Dans ce cas, cela implique d’avoir un référentiel public et simple (voire minimaliste) et ouvert à la collaboration. Il est une référence dans les discussions RH et managériales afin de construire les carrières et d’évaluer la performance. Cela permet au salarié de se projeter dans son travail et d’envisage une mobilité interne.
Un référentiel public est simple est central pour savoir quels seront ses objectifs en termes de développement et de prévoir un programme de formation pour y arriver. Cela lui permet donc de s’impliquer dans sa carrière tout au long de l’année et pas seulement au moment des évaluations annuelles. Il y a fort à parier que ce genre d’outils ont un impact bien supérieur à la majeure partie des initiatives que l’on met en avant pour améliorer l’expérience employé et l’engagement.
C’est le cas chez Google et Apple qui, malgré la complexité des tâches qu’elles entreprennent, ont des matrices de compétences très simples.
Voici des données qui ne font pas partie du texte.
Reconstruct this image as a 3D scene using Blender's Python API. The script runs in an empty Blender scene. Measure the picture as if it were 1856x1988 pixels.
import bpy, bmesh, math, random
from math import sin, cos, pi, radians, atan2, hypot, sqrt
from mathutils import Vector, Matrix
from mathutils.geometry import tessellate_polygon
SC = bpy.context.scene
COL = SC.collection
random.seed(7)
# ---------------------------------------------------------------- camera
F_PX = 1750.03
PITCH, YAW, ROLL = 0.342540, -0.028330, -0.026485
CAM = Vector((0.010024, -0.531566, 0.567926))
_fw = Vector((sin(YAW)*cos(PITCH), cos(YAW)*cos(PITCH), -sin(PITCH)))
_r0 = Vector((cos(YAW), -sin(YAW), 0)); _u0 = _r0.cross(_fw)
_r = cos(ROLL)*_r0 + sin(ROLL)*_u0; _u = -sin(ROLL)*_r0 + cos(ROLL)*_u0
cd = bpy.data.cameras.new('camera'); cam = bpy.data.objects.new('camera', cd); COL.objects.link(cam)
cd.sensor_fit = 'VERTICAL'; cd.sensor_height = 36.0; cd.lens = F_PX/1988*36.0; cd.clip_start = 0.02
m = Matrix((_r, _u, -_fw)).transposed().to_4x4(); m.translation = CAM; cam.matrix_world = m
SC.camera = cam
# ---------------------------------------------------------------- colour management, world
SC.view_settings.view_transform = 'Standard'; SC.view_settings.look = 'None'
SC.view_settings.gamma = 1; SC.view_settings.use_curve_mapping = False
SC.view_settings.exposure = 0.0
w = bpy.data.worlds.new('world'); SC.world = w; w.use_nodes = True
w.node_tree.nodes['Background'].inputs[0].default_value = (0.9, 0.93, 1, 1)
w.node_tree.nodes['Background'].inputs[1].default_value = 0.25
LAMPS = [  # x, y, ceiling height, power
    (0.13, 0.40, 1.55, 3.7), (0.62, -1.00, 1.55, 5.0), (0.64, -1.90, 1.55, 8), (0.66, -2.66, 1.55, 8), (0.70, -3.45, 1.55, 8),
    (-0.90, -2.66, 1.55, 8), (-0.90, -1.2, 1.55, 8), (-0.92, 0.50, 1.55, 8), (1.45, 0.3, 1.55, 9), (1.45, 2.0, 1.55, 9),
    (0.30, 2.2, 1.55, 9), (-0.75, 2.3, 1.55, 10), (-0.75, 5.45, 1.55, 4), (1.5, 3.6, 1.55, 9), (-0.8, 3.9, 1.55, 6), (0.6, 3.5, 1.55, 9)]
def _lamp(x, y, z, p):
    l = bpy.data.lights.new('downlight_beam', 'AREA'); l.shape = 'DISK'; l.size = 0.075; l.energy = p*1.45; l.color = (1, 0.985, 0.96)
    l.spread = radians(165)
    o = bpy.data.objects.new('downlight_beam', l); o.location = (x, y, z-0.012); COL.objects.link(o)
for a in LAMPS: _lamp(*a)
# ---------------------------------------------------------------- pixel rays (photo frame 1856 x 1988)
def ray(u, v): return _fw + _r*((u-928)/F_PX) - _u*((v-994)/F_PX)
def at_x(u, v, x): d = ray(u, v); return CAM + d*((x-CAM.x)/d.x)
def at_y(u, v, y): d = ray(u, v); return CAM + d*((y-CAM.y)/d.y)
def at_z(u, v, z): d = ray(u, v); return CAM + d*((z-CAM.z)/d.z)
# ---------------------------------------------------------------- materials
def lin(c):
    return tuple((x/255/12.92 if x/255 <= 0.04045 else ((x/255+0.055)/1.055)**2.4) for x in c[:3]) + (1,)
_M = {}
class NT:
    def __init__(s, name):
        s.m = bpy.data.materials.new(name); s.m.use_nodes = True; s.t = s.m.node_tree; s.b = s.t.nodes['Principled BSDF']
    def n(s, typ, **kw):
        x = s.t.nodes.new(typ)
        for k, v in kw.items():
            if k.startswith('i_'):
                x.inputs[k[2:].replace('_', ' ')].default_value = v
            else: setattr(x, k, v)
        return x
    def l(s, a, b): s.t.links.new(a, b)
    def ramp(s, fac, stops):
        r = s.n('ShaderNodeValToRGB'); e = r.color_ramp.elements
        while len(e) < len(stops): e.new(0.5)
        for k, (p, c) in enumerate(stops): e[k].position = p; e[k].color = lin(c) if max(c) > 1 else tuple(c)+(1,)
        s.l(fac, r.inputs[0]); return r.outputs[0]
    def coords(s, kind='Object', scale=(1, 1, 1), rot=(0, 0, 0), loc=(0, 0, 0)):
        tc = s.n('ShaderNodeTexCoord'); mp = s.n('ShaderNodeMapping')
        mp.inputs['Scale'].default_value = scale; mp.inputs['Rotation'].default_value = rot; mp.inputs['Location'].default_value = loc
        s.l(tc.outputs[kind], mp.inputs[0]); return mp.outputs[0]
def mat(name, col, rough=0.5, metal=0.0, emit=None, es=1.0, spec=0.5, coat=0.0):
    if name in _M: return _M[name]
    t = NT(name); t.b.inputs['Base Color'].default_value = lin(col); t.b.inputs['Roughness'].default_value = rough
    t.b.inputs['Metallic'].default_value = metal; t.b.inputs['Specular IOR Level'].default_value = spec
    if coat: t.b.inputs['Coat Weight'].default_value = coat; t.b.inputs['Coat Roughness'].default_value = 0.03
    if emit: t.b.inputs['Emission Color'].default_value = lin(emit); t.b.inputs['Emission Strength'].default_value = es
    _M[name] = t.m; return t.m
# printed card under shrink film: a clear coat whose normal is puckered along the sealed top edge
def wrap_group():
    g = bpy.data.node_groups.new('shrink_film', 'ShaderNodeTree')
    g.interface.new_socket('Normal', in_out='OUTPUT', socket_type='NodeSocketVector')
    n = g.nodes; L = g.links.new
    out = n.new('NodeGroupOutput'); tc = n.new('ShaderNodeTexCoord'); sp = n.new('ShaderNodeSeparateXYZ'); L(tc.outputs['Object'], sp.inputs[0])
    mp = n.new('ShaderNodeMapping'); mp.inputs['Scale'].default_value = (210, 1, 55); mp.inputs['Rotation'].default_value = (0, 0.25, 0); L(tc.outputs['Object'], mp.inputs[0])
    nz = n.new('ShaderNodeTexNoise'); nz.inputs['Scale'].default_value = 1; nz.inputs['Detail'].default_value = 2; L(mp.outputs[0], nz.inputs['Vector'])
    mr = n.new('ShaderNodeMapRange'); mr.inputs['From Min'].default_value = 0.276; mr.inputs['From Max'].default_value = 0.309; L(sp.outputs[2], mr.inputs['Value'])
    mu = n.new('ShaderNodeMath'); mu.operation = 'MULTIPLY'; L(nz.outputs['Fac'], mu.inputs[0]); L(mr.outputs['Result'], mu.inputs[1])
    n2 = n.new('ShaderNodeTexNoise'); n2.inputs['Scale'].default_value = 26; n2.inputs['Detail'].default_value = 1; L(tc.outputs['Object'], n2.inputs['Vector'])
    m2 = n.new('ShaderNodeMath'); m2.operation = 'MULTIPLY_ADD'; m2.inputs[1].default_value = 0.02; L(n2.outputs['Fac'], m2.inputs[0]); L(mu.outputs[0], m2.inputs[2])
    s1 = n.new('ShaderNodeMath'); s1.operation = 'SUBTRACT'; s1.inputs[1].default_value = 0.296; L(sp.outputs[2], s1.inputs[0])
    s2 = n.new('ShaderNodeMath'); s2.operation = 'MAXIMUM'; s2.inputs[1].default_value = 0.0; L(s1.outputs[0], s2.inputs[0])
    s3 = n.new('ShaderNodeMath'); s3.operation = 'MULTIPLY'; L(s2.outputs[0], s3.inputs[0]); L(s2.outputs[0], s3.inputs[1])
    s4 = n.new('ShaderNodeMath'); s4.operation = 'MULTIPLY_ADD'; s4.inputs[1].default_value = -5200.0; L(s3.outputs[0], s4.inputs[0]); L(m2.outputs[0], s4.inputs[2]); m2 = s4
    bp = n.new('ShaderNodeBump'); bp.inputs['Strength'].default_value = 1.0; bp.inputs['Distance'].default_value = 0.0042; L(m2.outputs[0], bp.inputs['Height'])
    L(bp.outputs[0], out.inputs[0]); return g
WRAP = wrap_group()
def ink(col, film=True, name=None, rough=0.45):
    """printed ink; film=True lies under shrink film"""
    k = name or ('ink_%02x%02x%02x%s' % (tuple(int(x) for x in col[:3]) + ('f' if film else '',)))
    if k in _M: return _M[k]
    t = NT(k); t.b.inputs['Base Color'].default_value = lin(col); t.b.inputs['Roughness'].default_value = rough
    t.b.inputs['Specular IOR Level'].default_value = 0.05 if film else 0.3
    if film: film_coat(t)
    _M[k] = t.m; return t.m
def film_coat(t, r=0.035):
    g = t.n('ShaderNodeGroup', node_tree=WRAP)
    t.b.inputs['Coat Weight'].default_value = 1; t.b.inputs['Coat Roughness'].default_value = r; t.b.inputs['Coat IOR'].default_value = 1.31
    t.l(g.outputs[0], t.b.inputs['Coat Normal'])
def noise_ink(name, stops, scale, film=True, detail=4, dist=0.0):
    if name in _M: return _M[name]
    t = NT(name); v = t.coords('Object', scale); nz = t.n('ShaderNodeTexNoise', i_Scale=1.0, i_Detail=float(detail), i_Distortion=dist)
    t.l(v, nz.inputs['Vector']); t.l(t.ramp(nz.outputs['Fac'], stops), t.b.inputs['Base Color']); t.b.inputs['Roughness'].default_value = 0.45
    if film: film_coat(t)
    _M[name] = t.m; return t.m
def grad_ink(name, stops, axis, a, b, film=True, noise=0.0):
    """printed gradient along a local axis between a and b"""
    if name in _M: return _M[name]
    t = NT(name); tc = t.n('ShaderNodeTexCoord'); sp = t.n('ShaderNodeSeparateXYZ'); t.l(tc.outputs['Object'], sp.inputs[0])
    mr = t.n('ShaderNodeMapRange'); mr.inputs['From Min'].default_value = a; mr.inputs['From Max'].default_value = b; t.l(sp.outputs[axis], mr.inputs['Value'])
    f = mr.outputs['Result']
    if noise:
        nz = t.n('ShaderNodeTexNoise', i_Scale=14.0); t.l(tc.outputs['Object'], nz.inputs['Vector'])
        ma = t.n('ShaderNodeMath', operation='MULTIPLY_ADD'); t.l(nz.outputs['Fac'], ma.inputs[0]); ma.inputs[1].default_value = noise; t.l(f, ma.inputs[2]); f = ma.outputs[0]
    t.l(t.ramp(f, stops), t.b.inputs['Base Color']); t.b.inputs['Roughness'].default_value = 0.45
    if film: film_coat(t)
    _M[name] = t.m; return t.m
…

Elles ont ainsi un outil léger mais très utile qui crée de la transparence et aide à gérer les carrières tout en laissant l’initiative aux vrais experts au sein de l’entreprise.
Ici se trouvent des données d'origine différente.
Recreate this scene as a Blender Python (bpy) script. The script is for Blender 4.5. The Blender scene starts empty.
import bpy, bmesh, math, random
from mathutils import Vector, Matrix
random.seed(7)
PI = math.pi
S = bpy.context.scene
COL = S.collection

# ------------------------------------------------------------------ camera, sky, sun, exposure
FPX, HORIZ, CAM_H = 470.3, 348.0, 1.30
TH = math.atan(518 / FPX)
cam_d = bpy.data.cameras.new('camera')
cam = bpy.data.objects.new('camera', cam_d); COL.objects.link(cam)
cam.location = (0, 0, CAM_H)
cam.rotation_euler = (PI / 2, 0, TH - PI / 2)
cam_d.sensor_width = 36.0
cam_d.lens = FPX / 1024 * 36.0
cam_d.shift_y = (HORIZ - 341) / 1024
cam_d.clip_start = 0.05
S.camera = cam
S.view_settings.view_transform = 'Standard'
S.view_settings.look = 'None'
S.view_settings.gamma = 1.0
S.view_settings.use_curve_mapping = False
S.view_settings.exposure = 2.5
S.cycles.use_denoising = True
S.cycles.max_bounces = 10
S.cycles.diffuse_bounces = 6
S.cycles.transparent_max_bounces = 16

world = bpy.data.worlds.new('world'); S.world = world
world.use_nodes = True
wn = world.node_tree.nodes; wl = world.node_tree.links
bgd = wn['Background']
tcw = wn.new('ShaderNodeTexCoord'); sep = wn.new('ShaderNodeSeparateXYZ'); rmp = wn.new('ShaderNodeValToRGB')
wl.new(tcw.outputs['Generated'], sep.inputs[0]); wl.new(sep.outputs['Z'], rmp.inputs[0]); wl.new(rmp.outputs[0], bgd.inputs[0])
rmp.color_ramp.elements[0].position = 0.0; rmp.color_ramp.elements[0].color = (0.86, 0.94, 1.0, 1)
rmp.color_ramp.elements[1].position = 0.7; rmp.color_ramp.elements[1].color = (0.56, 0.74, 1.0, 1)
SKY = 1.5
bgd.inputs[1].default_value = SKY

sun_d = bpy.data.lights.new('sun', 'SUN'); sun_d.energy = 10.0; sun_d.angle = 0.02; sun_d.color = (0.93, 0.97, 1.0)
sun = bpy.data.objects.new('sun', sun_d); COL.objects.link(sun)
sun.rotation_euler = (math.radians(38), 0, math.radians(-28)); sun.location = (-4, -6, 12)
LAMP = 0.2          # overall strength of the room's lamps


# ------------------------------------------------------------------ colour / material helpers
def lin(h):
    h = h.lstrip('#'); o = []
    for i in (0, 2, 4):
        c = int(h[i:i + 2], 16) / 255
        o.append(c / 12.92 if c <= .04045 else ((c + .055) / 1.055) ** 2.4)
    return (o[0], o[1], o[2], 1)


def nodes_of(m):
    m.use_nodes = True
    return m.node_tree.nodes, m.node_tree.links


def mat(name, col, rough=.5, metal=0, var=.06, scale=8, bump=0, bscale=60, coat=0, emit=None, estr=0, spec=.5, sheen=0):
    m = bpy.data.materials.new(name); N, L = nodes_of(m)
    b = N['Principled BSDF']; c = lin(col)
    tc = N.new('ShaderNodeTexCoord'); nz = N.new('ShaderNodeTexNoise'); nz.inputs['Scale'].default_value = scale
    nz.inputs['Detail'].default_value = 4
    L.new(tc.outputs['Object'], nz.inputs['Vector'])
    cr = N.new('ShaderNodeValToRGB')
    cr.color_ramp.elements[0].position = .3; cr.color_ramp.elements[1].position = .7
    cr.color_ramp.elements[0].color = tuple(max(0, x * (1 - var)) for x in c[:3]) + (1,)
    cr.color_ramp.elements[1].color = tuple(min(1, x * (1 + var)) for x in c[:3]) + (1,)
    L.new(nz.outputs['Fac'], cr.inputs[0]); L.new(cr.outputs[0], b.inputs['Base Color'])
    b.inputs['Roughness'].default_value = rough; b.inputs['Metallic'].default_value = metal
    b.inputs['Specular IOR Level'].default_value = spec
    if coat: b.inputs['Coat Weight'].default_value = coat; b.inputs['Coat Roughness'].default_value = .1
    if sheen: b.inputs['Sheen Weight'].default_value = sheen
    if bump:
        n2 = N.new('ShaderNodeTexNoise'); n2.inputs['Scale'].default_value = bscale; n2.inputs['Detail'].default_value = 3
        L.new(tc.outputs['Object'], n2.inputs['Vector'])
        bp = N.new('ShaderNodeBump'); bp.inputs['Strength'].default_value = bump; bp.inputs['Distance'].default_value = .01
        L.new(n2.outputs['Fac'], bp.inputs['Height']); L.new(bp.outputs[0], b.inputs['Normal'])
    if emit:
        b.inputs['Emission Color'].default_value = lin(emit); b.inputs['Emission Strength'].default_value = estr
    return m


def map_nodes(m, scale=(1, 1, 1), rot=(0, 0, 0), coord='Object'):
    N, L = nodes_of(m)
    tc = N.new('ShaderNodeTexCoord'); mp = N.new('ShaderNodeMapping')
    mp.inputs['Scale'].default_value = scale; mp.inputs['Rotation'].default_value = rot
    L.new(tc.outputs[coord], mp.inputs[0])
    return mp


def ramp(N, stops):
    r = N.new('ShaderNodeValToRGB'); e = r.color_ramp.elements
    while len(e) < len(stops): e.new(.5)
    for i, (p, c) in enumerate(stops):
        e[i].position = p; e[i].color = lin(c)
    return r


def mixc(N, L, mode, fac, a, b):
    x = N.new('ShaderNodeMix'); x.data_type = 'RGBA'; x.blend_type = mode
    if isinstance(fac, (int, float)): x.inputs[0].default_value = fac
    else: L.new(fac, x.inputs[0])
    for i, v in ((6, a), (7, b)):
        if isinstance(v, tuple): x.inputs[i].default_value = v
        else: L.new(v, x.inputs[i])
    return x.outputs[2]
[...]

Nous travaillons sur des exemples de référentiels de compétences pour un large éventail d’entreprises. Si vous êtes intéressé(e), n’hésitez pas à envoyer un mail à contact@service-sens.com pour que nous en discutions.
À retenir :
Le monde de l’entreprise est plus complexe et change plus vite. Il est quasiment impossible de prévoir les compétences dont vous aurez besoin à moyen terme si l’on n’est pas spécialiste.
Le RH doit repenser la façon dont il envisage la GPEC, la planification doit faire place à l’agilité et à la décentralisation pour chaque équipe. C’est la seule façon de bien prévoir les besoins de chaque entité.
Le RH passe d’un rôle d’administrateur à celui de business partner qui aide ses équipes à mieux gérer leurs carrières et compétences. Sa priorité est alors de créer de l’usage autour des pratiques RH.
La meilleure façon de gérer les carrières c’est garantir transparence et clarté pour aider les opérationnels à grandir, évaluer et prendre des décisions.